Why we live in a universe made of matter instead of antimatter still remains a mystery. One of the key ingredients in finding an explanation for this asymmetry lies in the study of a particular process called CP symmetry violation. The scientific collaboration of the LHCb experiment at CERN’s Large Hadron Collider accelerator, which now numbers some 1800 scientists from all over the world, including a sizeable INFN component, presented yesterday, 24 March, during a seminar at the annual Rencontres de Moriond conference, the first observation of CP violation in baryon decays, i.e. decays involving particles composed of three quarks that make up the type of matter of which all visible universe is made. Differences in the properties of matter and antimatter resulting from CP violation had previously been observed in the decays of the K, B and D mesons, composed of a quark-antiquark pair containing respectively strange, beauty and charm quarks. But despite decades of experimental research, CP violation had never yet been observed in the decays of baryons. LHCb, studying the decays of baryon Λb0 obtained a numerical value of CP asymmetry of (2.45 ± 0.46 ± 0.10) %, which differs from zero by 5.2 standard deviations. A value greater than 5 standard deviations implies the observation of CP violation. The result is described in an article submitted to Nature and already available online on arXiv.

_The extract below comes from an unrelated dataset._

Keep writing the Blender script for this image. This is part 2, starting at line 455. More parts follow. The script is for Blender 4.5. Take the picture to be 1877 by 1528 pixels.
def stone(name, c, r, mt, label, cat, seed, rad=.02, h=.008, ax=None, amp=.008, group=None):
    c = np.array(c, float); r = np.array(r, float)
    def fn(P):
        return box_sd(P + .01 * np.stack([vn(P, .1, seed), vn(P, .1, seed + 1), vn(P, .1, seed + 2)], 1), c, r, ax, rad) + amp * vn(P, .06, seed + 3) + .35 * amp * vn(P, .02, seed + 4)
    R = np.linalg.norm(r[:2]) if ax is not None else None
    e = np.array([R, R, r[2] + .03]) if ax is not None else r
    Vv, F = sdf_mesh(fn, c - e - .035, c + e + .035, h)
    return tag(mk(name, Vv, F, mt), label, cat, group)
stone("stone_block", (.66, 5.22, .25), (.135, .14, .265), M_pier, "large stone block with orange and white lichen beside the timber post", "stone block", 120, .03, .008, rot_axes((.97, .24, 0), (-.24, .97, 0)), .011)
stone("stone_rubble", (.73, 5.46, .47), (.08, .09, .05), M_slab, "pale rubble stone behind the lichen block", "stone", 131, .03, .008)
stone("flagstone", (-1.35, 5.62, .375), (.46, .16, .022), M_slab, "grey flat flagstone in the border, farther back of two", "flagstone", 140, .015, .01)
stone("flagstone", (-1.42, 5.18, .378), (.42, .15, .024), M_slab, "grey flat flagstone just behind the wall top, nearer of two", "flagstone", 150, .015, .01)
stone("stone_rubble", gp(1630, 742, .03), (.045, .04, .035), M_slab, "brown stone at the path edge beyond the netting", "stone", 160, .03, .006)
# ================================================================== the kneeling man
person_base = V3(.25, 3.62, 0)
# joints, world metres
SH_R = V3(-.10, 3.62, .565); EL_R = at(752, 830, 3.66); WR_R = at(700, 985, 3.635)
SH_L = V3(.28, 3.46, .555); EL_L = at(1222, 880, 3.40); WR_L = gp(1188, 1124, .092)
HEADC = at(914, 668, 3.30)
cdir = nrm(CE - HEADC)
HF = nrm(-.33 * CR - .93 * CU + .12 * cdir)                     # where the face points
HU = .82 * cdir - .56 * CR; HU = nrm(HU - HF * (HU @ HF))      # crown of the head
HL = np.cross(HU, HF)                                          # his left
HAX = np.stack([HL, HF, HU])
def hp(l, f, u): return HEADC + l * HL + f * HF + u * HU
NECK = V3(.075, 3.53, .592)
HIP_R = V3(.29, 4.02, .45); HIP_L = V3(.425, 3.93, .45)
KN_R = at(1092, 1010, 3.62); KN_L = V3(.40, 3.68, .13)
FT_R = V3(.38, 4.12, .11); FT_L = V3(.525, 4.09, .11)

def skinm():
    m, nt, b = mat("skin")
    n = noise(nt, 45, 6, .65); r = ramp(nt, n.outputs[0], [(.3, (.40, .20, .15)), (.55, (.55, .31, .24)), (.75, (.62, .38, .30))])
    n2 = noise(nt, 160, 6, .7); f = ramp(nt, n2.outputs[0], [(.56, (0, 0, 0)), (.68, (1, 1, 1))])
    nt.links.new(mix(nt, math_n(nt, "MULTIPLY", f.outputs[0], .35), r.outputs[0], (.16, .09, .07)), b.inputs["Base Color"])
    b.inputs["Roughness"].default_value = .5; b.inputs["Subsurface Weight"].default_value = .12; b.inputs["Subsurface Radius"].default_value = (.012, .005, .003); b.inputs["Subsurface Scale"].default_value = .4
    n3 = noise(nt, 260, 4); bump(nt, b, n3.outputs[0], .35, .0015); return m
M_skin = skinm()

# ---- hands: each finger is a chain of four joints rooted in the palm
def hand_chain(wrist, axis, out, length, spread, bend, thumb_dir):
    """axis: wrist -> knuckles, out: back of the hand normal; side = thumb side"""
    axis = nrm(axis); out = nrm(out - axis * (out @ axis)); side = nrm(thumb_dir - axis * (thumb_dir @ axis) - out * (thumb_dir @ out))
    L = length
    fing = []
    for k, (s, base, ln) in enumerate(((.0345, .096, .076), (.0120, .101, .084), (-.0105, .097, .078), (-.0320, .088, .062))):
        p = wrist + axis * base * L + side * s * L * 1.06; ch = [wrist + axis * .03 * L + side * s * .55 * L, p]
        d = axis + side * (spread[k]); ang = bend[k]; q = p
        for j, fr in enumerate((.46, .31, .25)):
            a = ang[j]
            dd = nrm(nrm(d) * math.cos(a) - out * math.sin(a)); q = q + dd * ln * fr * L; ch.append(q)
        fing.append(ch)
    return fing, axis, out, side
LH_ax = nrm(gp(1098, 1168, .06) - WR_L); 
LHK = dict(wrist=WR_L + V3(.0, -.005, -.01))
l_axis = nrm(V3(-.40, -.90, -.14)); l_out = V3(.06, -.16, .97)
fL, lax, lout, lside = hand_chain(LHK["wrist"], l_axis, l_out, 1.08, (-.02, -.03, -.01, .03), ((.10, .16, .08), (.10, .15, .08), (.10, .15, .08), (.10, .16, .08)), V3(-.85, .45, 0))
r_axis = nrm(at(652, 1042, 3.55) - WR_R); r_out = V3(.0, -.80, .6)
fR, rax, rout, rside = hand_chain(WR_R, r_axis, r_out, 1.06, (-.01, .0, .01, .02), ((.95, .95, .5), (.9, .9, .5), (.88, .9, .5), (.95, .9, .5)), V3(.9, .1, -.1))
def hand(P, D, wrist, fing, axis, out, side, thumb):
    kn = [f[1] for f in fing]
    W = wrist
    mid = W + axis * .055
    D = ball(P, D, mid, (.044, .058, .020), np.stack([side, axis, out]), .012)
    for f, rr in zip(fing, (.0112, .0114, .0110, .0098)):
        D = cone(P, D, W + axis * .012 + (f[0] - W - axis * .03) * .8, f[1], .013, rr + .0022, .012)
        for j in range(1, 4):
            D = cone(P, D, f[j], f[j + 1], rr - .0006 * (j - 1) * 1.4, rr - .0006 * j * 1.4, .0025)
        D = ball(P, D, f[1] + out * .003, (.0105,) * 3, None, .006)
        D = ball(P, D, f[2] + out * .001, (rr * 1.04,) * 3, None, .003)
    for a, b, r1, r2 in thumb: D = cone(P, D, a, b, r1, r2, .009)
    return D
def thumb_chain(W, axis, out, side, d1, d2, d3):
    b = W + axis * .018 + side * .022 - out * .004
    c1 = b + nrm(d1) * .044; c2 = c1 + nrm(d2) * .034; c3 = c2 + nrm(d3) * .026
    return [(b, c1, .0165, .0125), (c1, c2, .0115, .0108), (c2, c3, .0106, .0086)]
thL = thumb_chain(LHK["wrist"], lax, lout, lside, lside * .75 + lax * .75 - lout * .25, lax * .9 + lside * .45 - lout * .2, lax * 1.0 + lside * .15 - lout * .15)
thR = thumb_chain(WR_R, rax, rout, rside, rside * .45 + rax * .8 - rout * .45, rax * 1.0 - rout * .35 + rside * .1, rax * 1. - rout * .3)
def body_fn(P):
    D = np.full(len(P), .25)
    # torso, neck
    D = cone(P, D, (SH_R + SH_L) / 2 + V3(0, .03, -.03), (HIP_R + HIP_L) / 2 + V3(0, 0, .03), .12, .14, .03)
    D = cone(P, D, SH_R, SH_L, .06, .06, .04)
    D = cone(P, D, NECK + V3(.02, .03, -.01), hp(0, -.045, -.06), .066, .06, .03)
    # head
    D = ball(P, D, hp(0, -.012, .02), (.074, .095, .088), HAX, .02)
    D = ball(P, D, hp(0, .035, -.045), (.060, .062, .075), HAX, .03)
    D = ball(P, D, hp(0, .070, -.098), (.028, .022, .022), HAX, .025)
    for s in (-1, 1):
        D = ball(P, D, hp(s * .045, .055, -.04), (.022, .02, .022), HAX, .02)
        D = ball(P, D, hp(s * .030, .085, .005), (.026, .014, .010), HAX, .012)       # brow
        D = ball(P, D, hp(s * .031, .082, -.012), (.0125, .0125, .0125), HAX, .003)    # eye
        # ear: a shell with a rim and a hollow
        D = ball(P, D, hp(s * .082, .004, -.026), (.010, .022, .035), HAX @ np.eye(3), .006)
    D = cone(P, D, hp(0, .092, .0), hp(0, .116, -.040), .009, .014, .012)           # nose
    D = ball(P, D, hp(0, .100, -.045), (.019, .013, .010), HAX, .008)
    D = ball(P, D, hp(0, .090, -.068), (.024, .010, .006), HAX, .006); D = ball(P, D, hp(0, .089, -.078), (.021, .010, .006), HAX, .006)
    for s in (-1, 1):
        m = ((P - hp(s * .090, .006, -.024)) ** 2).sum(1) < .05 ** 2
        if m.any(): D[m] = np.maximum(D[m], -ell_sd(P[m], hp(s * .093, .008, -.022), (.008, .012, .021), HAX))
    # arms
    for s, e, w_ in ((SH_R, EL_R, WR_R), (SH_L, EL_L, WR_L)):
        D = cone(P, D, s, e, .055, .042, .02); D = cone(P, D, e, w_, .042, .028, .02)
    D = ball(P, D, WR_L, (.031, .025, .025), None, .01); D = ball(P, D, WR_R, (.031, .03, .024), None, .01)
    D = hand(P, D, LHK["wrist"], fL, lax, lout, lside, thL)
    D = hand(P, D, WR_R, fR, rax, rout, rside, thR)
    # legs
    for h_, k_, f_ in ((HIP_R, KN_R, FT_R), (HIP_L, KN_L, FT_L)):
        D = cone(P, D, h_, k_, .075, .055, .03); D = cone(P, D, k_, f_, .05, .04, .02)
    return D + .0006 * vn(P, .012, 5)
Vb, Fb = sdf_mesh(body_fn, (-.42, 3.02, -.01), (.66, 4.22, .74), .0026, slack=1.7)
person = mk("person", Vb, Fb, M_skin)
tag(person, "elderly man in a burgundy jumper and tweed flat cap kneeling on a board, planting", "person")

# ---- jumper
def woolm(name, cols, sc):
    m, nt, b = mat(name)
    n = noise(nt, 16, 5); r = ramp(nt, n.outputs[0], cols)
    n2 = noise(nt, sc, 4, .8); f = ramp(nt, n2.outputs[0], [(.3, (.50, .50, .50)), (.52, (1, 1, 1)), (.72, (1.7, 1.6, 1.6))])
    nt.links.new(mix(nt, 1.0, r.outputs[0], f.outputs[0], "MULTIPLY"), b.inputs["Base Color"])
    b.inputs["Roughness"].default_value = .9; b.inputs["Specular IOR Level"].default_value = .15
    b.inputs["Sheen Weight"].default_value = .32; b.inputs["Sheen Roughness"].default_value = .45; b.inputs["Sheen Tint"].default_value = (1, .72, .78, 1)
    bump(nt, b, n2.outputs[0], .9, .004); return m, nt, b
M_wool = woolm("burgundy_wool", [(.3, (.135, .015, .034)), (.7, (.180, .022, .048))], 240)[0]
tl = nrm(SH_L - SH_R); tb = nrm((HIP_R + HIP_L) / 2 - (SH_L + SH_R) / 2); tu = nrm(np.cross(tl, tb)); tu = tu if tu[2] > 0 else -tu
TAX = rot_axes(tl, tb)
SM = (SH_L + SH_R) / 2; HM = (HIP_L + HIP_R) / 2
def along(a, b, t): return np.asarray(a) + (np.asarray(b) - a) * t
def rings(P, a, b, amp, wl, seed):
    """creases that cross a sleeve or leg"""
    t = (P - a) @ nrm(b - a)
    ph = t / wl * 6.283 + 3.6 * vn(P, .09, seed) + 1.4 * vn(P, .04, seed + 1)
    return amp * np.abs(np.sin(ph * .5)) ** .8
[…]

The phenomenon was first observed in 1964 in the decay of neutral K mesons and the two physicists who made the discovery, James Cronin and Val Fitch, were awarded the Nobel Prize in Physics in 1980. At the time, the discovery came as a disconcerting surprise to the particle physics community, which firmly believed that CP symmetry was not being violated. In the early 1970s, building on the foundations laid a few years earlier by Nicola Cabibbo in particular, Makoto Kobayashi and Toshihide Maskawa realised that CP violation could be naturally included in the theoretical framework we now know as the Standard Model of particle physics, provided that at least six different quarks existed in nature. Their fundamental idea was eventually confirmed three decades later through the observation of CP violation in particle decays with b-quarks by the collaborations of the BaBar experiments at the SLAC laboratory in the US, and Belle at the KEK laboratory in Japan, which led to Kobayashi and Maskawa being awarded the 2008 Nobel Prize in Physics.
In the Standard Model, the existence and overall value of CP violation is determined by a single parameter, although its manifestation in a particular decay is influenced by several other parameters. The values of these fundamental parameters can be determined experimentally by measuring many different CP violation processes.
“The combined set of these measurements, many of which have been performed by LHCb, agrees very well with the predictions of the Standard Model for all CP violation effects known so far in particle physics”, explains international coordinator of the LHCb experiment Vincenzo Vagnoni, researcher at the INFN Bologna Division. “But this still does not satisfy us, because our mission is to find effects of new physics beyond the Standard Model”.
The first-ever observation of CP violation in a baryonic decay now paves the way for further theoretical and experimental investigations into its nature, potentially offering new constraints for models beyond the Standard Model.